まち全体を「気仙沼まち大学」という学びの場に見立て、さまざまなチャレンジが生まれていく気仙沼まち大学構想が掲げられ、その構想実現に向けて、さまざまな人が集まり、対話・協働する拠点として「□ship(スクエアシップ)」が設置されています。

「自ら学び、行動する」人材育成をとても重視していることが伺えます。
そして、気になるのが「市民同士や行政との協働によるまちづくりを促進させる存在として,ファシリテーターの育成を図ります」と、ファシリテーターの育成を明記していることです。具体的にはどのようなプログラムを行うのでしょうか。

②住民自治と協働の推進
施策の方向性
 市民,自治会・まちづくり協議会・NPO等の団体,行政が相互にその特性を活かし, 地域の課題解決や活性化に取り組む協働のまちづくりを進めます。

第2次気仙沼市総合計画

③公民館の多機能化・まちづくりセンター化の検討
現状・課題
・公民館は,地域の住民や団体との協働によるまちづくりを進めるに当たり,住民等の活動拠点にもなり得る施設です。

第2次気仙沼市総合計画

②と③は、テーマ的に共通する部分もあるようです。自治会やまちづくり協議会などの地縁組織とも協働を進めていくこと、公民館を住民自治・協働のまちづくりの拠点として多機能化するのを検討することが書かれています。

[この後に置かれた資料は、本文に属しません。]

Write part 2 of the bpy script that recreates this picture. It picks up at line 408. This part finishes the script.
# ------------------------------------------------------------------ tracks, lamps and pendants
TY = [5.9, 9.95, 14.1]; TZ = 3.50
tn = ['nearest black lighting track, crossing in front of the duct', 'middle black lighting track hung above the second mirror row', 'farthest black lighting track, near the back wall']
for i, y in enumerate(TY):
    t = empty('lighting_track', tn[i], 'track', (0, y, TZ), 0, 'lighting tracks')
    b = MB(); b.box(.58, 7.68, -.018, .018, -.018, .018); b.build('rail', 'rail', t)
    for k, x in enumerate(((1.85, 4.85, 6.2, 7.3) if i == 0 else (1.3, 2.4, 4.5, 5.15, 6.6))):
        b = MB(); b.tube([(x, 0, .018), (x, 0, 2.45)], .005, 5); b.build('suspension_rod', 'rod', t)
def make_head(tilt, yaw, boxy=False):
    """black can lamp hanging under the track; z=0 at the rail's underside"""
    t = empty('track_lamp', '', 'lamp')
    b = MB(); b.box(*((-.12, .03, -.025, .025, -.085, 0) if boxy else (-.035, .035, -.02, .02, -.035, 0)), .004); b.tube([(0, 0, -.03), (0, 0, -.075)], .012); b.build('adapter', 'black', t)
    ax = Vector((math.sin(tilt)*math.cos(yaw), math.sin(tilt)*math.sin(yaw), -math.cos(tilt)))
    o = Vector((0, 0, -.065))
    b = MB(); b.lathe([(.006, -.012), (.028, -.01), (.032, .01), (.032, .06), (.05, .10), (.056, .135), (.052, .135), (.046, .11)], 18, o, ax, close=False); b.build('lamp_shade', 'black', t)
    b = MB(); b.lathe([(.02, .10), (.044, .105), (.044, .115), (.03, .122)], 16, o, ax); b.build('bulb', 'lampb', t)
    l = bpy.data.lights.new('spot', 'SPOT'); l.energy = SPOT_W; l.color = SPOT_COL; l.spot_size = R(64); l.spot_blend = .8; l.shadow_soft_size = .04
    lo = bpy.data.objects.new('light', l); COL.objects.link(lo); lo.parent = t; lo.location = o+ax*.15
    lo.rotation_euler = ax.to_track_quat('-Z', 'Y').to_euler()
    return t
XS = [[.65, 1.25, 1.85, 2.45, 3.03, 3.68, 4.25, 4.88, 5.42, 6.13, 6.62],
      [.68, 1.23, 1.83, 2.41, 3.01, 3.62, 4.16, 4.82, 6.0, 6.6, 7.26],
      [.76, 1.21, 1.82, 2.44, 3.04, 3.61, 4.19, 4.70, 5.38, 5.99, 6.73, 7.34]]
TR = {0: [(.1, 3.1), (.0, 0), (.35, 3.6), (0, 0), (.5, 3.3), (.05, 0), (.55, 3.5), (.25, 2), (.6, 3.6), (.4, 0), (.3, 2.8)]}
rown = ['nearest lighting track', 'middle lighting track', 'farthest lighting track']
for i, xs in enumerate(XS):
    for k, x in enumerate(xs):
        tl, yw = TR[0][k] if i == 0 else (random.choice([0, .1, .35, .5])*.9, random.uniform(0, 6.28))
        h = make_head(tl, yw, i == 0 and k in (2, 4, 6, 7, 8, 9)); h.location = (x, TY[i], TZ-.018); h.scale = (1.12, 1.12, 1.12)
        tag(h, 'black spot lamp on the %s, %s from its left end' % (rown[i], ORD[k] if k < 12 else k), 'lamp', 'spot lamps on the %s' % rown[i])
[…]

基本目標II-6【福祉・地域コミュニティ】自分らしさを生かしながら、思いやり、支え合えるまち

(2) コミュニティ活動を活発にし,地域,NPO,行政等とのパートナーシップの下,地域課題を解決します。

第2次気仙沼市総合計画

基本目標II-6の(2)において、地域、NPO、行政のパートナーシップによる地域課題の解決が謳われています。

①地域コミュニティ活動の推進
主な取組
地域・事業者
☆地域課題の解決に向けては,住民の意見を取りまとめ,自主的に,又は行政も含めた多様な主体との協働により取り組みます。

第2次気仙沼市総合計画

②市民活動の推進
現状・課題
・気仙沼まち大学運営協議会では「気仙沼まち大学構想」の一環として,様々な人が集まっ て対話し,協働する空間として「□ Ship」を開設しています。
主な取組
☆活動状況の紹介やイベント情報を掲載した「まちづくり通信」「市民活動みつかるブック」の発行や交流会を開催し,団体間のネットワークづくりや団体の連携した事業展開を支援します。
・ 市民活動支援センターと気仙沼まち大学運営協議会との連携を行うとともに,それぞれの機能の統合について進めていきます。

第2次気仙沼市総合計画

気仙沼市の市民活動推進の拠点として、気仙沼市市民活動支援センターが設置されていますが、これと気仙沼まち大学運営協議会と機能の統合を進めていくとのこと。今後どのようになっていくのかが気になりますね。